Accounting for Pay Equity in 2024 Salary Budget Planning
Workspan Daily
October 25, 2023
Key Takeaways

  • Consider pay equity implications. As organizations work through 2024 salary budget planning, internal pay equity considerations should be factored in.  
  • Conduct a pay equity analysis before pay decisions are announced. Conducting an analysis after an employer has determined its budget for pay adjustments and just before annual pay decisions are announced is a best practice.  
  • Expect complications during an analysis. Budget constraints and adjustments required to address pay disparities may require a multi-step salary plan to re-align salaries organization-wide. 
  • Communicate results. Communicating pay equity analysis results to leadership matters, even if the findings are less than positive. Leaders who champion the process increase trust and transparency across the enterprise. 

Despite ongoing efforts by organizations to maintain pay equity among their employees, hitting that mark remains a challenge.  

Whether your organization is still in the throes of 2024 salary budget planning, or has recently wrapped up, there are proactive measures to take to ensure compensation remains equitable in the coming year.   

“Pay equity laws require employers to conduct a good faith audit of their pay practices and address any identified pay issues within a reasonable timeframe,” said Liz Bernaiche, regional compensation practice leader, OneDigital New England. “It’s recommended that a plan be in place within six months of identifying the inequity.” 

Bernaiche said depending on budget constraints and the size of the adjustments that are needed to address pay disparities, employers may need to create a multi-step salary plan to re-align salaries across the organization.  

“This may take more than the current planning year,” she said. “The goal is to ensure all issues have been identified, a plan has been developed and the process to rectify pay disparities is applied consistently across the organization.” 

Conducting a Pay Equity Analysis  

Consuela Pinto, a partner at the FordHarrison law firm, said employers should be strategic when they conduct a pay equity analysis. She said the best time to conduct the analysis is after an employer has determined its budget for pay adjustments and just before annual pay decisions are announced.   

“Keep in mind that an effective pay equity analysis takes time to complete,” Pinto said. “If the period between budget planning and the announcement of annual pay decisions is limited, I recommend running the analysis in advance of budget planning.” 

Bernaiche noted that if an audit has not been conducted in the past, prior to budget planning is the ideal time as there may be a cost to address any pay inequities identified through the initial audit process.  

“Once the first audit has been conducted, performing future audits on a more frequent basis, for example, quarterly, will ensure compliance,” she said  

Both Pinto and Bernaiche agree that at a minimum, an organizational equity analysis should be done annually, but each offered a caveat. 

Pinto said annual companywide pay equity analyses, when coupled with root cause assessments, remain the most effective tool for identifying unexplained pay gaps and implementing effective strategies to close those gaps at the individual employee level.   

“It is a best practice is to conduct a pay equity analysis annually,” she said. “However, for some employers that may be cost-prohibitive. In that case, I recommend conducting a full pay equity analysis at least every two years with baseline pay assessment in the off years.” 

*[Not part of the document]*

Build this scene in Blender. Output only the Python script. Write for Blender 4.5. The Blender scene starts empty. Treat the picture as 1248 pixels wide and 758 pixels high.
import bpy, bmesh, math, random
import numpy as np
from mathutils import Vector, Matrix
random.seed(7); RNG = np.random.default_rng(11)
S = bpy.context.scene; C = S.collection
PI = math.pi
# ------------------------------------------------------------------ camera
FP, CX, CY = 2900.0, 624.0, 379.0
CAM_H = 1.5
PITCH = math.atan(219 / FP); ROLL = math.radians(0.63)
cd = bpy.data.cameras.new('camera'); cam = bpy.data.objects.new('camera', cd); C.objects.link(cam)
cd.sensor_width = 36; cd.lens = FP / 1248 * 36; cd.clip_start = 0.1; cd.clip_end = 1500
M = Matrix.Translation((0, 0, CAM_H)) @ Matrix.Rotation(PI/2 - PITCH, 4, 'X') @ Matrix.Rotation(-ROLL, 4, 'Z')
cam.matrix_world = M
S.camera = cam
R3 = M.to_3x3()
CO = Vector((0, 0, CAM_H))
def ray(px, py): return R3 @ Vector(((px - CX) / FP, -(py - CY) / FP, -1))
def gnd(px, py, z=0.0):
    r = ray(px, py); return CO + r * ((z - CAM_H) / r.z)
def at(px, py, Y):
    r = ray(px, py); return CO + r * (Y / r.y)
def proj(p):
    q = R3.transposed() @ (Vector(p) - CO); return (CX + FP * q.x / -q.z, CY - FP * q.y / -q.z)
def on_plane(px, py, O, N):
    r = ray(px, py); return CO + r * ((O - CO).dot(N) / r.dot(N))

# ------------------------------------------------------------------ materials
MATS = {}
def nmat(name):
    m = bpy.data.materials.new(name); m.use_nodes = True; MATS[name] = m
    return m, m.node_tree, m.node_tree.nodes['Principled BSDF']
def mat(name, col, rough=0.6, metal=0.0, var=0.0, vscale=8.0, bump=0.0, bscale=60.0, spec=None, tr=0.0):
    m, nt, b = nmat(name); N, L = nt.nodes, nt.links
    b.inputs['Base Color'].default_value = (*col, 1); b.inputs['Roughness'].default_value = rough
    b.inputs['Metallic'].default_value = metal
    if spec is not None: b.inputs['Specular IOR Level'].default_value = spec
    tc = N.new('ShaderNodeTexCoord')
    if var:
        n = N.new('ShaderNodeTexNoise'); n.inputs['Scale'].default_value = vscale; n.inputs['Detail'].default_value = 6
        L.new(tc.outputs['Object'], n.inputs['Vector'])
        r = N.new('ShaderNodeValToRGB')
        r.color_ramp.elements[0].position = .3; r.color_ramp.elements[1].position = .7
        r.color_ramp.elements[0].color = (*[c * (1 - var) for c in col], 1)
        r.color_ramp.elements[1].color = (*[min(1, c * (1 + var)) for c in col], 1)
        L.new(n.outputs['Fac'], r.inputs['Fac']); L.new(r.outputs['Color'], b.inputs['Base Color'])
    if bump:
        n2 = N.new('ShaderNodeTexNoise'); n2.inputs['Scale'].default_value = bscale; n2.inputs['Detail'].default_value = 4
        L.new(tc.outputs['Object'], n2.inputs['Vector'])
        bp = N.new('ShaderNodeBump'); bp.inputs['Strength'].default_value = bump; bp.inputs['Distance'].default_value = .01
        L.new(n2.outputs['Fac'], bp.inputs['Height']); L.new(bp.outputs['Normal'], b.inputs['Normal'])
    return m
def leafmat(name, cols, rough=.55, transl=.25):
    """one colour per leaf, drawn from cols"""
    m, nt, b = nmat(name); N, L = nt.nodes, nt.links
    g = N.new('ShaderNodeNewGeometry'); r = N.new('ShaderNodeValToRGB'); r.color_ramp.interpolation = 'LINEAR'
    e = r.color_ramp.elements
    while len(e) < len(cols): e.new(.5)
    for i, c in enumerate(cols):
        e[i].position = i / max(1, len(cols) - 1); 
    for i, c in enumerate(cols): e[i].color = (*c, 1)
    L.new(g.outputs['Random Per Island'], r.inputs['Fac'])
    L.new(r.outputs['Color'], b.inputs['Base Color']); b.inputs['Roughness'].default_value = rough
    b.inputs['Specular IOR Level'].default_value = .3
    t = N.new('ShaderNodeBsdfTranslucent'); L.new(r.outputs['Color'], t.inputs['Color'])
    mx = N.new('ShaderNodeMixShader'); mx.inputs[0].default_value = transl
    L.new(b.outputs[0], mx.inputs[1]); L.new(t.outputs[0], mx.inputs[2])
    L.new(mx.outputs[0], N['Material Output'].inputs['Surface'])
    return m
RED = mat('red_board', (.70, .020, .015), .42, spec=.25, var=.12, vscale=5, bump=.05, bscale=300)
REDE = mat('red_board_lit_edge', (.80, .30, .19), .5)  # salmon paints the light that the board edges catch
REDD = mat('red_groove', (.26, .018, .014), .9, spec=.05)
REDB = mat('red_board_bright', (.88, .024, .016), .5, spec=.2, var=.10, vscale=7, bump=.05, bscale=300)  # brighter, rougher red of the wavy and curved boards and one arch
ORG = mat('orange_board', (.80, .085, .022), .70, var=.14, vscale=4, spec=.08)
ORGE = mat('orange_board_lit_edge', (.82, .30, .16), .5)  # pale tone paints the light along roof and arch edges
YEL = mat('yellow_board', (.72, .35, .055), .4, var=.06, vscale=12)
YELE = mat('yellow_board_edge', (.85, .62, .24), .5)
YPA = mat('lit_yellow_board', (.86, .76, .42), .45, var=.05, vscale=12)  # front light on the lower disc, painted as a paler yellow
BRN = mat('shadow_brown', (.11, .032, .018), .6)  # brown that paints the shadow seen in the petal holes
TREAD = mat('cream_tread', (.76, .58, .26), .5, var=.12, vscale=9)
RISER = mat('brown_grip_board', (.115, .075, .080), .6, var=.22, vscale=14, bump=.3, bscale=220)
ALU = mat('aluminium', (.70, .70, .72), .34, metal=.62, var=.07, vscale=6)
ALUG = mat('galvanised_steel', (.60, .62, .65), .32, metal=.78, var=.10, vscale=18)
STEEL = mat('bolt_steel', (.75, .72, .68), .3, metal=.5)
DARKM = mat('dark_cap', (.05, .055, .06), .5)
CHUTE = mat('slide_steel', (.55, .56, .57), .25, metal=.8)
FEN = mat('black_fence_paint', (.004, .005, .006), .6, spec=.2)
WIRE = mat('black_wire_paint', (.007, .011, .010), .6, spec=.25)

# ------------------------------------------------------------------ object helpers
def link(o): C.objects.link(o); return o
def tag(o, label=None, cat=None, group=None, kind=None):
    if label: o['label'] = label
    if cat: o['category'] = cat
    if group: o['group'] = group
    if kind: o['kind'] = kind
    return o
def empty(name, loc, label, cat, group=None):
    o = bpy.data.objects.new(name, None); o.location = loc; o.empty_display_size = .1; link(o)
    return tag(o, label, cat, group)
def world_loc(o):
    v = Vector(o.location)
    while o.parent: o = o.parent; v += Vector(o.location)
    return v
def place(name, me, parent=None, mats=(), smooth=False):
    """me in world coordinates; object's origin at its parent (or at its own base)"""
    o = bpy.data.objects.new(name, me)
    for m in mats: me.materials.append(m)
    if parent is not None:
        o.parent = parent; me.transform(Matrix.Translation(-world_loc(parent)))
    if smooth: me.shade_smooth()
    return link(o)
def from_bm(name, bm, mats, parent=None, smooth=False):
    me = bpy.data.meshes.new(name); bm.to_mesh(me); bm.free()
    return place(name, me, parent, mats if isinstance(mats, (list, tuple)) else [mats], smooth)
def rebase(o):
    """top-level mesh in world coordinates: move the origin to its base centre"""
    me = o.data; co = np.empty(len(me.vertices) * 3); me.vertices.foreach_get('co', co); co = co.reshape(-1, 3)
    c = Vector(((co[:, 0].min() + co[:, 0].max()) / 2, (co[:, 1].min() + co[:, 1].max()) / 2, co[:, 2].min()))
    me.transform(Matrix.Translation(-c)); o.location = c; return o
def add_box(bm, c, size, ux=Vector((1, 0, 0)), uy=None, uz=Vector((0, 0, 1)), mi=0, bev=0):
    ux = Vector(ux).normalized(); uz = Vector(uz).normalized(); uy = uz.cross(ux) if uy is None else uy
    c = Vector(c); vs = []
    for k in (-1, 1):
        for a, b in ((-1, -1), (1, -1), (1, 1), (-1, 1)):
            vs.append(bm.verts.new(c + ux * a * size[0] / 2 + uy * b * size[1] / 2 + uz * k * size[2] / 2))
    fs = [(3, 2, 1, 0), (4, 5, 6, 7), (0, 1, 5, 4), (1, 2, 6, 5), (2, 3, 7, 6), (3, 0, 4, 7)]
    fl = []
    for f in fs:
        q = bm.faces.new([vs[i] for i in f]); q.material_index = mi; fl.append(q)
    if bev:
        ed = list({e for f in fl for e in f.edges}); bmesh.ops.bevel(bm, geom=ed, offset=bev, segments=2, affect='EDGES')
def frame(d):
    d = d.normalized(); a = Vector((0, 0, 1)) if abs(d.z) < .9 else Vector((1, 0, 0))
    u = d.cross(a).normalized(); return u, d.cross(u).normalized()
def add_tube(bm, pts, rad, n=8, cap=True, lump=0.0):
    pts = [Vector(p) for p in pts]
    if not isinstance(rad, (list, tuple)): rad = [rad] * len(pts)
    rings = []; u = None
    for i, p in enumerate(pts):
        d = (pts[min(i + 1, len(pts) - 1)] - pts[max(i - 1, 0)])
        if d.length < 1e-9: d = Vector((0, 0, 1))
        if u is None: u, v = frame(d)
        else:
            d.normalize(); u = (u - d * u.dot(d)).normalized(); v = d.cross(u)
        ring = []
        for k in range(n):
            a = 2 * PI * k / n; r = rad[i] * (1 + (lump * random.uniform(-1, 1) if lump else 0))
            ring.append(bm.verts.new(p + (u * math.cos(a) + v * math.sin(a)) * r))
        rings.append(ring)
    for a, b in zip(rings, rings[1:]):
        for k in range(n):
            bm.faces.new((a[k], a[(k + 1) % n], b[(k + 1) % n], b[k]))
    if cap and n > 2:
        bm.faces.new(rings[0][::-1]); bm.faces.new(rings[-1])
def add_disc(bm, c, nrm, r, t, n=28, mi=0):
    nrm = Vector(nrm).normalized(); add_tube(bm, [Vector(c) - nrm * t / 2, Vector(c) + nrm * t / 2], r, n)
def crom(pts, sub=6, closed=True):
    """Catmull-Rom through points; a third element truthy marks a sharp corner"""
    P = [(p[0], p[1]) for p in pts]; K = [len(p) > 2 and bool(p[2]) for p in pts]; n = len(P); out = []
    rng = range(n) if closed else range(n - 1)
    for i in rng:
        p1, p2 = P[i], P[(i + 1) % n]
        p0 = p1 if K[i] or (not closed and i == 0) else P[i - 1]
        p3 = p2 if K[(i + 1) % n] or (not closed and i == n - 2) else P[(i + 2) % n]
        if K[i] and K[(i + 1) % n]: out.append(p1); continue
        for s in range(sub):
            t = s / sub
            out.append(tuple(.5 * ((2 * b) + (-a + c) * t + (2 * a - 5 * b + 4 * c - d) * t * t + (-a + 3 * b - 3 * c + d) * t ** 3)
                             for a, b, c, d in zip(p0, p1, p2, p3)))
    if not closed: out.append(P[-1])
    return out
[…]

Bernaiche also said pay equity audits should be an ongoing process. For example, every time an employee is hired, promoted or transfers to another position within the organization, an analysis should be conducted to ensure the employee’s salary is equitable with others in comparable jobs.  

“Pay issues caused due to movement within the organization should be identified immediately and a salary plan should be put in place to resolve any discrepancies,” she said.  

Planning for a Pay Equity Analysis  

Pinto said organizations should be thorough in the planning process for a pay equity analysis and provided the following framework from which to work off in the planning phase:  

  • Engage external legal counsel in advance of beginning the analysis to ensure that all communications and the analysis are protected by the attorney/client and attorney work product privileges.  
  • Before launching an equal pay analysis, employers must take a close look at their data and fill in gaps and correct errors. If the data is incomplete or incorrect, the results of the analysis will be as well, Pinto said.   
  • Check for employees above or below the pay range and confirm that there is a legitimate documented reason for why they are not within a pay range. Also, discuss how to treat these employees with outside counsel and a statistical expert in advance of running the analysis. 
  • Finally, give careful thought to who should be included on the pay equity team, and ensure that the internal members of the team are well versed in the compensation program such they can be active participants in the process and engage effectively with outside counsel and statistical experts.

Resource: Pay Equity Laws by State: Are You in Compliance? 

Bernaiche said it’s also critical to communicate the results of the pay equity analysis to leadership, even if the findings are less than positive. Having leaders to champion the process will increase trust and transparency across the organization.  

Pinto added that employers should keep in mind that not all pay differences are problematic, and that those that are an issue will not be resolved with a one-time pay adjustment. She said employers should build in time to investigate the root cause of any problematic pay differences.  

In some instances, there will be a legitimate cause for the pay difference, while others could be the result of biased decision making in the performance evaluation or promotion processes. 

“Once employers know what is driving the pay disparity, they can take appropriate action to eliminate the problem,” Pinto said.